The HOPE Act is a watered-down version of a humanitarian gesture drafted in 2004. That bill, which was known as the Haiti Economic Recovery Opportunity, or HERO, Act, would have allowed all Haitian-made apparel duty-free entrance to the U.S. market, whatever the origin of the cloth. HERO was passed by the Senate but bogged down in the House, prompting supporters of tariff relief for Haiti to bow to pressure from the U.S. textile lobby and scale back their ambitions.

Haitian garment makers have been led to believe that action on the bill was imminent, but unrelated Middle East trade issues have upended legislative scheduling, said a congressional source who did not want to be identified because negotiations on the matter are confidential.

A spokeswoman for the House Ways and Means Committee, Ianthe Jackson, said the timing of any debate on HOPE was unclear.

As recently as January, the few apparel manufacturers still in business in Port-au-Prince were having to close sporadically because of gang violence and riots in the slums that consume all but a few tiny enclaves in this capital city.

"Every day you lose in a factory is a complete loss," said AG Textiles owner Georges Sassine, noting that he has to pay employees even when flaming barricades block their way to work. "It's not like commerce, where if you have to close you'll sell tomorrow the sugar you didn't sell today."

Economists and foreign analysts have identified the garment industry as the most promising for kick-starting an economy on its knees.

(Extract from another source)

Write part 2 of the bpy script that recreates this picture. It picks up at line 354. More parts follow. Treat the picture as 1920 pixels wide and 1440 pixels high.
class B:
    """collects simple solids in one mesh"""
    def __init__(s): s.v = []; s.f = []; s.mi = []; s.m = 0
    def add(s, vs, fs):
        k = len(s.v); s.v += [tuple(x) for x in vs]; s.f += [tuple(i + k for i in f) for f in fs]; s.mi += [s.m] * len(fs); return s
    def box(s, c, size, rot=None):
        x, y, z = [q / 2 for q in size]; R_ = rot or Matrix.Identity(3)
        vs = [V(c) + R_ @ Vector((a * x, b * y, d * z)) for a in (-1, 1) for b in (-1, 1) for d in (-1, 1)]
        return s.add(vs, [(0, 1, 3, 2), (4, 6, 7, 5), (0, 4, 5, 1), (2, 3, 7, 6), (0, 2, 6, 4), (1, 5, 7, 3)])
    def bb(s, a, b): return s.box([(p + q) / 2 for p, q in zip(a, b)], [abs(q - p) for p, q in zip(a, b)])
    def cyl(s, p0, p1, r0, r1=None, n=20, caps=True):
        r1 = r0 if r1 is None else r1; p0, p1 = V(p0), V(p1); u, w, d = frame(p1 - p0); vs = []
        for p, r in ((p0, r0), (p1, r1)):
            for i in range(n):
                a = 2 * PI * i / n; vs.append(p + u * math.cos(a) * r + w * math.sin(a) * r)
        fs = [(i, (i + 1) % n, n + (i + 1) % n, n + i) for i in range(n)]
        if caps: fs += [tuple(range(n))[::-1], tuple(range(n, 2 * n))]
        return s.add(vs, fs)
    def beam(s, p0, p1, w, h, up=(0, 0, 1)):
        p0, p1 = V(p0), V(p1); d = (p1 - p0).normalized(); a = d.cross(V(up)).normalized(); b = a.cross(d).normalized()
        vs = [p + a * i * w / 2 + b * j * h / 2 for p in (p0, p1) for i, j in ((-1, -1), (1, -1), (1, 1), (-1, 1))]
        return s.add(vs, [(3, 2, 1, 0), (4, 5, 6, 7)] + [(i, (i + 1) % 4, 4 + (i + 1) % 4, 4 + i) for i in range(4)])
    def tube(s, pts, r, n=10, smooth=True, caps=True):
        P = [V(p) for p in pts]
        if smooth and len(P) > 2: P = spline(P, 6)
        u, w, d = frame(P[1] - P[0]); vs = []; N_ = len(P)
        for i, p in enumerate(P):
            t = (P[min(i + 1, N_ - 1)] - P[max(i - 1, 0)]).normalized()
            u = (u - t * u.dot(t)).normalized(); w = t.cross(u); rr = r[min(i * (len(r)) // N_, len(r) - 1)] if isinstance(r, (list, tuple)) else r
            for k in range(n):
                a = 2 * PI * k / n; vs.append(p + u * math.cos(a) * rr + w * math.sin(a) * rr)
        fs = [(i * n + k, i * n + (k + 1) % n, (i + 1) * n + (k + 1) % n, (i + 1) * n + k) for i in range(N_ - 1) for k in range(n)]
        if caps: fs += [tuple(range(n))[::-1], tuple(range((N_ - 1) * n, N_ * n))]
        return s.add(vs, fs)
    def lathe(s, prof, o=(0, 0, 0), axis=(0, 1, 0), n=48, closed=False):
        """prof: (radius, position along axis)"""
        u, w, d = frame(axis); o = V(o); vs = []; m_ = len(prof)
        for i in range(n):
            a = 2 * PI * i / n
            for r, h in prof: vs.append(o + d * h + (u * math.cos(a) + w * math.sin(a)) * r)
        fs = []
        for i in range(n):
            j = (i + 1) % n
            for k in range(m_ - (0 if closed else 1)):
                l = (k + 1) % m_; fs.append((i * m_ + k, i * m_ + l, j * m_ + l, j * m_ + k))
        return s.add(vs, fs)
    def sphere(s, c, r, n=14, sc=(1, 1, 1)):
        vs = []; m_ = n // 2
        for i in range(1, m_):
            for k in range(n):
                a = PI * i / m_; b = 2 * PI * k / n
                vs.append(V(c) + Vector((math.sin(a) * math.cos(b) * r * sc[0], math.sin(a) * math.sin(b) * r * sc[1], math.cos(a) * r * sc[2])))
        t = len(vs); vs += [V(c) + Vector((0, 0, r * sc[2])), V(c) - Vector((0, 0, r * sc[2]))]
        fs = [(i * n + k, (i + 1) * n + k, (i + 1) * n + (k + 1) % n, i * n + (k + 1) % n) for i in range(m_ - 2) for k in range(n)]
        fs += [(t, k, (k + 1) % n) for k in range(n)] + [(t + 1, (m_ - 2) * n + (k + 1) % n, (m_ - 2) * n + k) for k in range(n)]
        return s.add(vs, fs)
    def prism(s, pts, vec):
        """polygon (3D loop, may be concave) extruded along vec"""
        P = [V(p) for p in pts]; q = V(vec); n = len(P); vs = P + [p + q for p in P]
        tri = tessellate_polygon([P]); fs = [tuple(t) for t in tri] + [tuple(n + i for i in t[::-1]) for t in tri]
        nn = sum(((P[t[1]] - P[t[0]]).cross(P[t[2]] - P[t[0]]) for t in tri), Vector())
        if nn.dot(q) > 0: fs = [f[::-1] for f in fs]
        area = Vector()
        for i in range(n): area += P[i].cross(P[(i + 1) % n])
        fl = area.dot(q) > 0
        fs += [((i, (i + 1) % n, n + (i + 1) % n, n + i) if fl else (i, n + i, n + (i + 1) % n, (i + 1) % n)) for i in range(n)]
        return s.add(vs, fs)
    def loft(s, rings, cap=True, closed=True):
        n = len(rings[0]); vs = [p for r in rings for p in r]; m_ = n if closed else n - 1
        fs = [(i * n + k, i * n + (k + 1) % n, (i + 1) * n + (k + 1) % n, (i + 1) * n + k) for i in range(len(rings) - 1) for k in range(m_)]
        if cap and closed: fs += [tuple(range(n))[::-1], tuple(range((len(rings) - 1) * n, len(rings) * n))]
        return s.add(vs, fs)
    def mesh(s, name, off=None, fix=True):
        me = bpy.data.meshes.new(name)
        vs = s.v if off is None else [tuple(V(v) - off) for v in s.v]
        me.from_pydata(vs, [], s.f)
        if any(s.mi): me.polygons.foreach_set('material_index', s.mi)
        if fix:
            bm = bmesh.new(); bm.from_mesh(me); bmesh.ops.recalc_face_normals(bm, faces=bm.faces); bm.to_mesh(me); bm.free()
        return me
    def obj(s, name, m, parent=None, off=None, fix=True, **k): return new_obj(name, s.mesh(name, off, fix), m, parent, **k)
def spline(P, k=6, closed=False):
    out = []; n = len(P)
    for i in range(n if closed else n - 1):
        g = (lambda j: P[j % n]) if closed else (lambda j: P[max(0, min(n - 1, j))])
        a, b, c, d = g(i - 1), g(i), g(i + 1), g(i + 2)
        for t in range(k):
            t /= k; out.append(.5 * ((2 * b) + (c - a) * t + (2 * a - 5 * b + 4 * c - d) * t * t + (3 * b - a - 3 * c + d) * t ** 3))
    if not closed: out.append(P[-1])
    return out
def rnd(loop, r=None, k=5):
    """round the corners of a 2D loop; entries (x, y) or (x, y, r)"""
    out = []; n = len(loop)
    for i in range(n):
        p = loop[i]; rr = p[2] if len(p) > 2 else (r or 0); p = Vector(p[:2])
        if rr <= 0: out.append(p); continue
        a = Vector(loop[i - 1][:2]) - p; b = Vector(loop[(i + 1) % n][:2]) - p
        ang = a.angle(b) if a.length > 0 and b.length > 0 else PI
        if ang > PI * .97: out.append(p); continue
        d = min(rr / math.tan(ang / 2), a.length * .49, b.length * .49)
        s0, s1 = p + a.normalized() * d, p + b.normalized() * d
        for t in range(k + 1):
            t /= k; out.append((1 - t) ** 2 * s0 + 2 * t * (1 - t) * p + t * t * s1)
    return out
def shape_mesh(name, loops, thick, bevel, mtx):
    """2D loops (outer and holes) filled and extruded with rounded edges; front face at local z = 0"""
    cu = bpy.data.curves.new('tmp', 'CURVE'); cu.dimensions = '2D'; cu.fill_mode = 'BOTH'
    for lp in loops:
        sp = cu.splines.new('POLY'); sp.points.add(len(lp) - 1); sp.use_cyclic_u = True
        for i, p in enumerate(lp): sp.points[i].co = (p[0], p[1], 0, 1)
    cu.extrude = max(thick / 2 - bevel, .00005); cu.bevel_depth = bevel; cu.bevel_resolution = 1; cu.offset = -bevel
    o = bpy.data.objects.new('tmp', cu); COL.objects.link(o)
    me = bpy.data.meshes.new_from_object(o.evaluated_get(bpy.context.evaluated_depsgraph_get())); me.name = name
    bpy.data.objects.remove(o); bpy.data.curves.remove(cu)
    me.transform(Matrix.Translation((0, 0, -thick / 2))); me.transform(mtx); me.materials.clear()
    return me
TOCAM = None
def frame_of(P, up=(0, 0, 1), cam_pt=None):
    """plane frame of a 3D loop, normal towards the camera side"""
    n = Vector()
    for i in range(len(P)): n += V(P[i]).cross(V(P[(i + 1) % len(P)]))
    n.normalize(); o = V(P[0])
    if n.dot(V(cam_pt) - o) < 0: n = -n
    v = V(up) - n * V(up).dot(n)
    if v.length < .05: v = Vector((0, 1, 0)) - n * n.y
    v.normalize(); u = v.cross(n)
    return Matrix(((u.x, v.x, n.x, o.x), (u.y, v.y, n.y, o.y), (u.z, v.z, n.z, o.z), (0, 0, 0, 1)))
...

The Sonapi industrial park here once produced Major League baseballs, brassieres and electronics. Now it is home almost exclusively to manufacturers of knit garments. Contracts for the other products began migrating to China in the 1980s and disappeared altogether during the turmoil of the last two decades that saw a military coup, political strife, assassinations and an armed rebellion that sent former President Jean-Bertrand Aristide into a second exile in February 2004.

"We as an industry are the only ones who can create jobs quickly," said Sassine, whose plant employs 600 people who make sweatshirts for Canadian company Gildan Activewear Inc. "We just need to receive orders and execute them. We have capacity that is not used or is underused."

He says he could hire 300 more workers if HOPE passes, based on an expected boom in orders for the U.S. market.

Sassine's plant, like others doing business with Western countries, is certified by the nonprofit group Worldwide Responsible Apparel Production for maintaining accepted standards for garment workers, including regulated hours, adequate ventilation and healthcare.

"Our customers want to know their goods are not being made in sweatshops or with child labor," Sassine said. "This is our guarantee that the goods are made by socially responsible factories."

He points to the lunchtime scene around the industrial park as evidence that a boost for the garment industry would have a ripple effect in the capital's economy. Outside the walled compound of giant assembly plants, vendors display secondhand clothes, fresh fruits and vegetables, housewares and handicrafts, catering to those earning paychecks. At noon, dozens of vendors like Fabre haul in crude wheeled carts carrying food and soft drinks.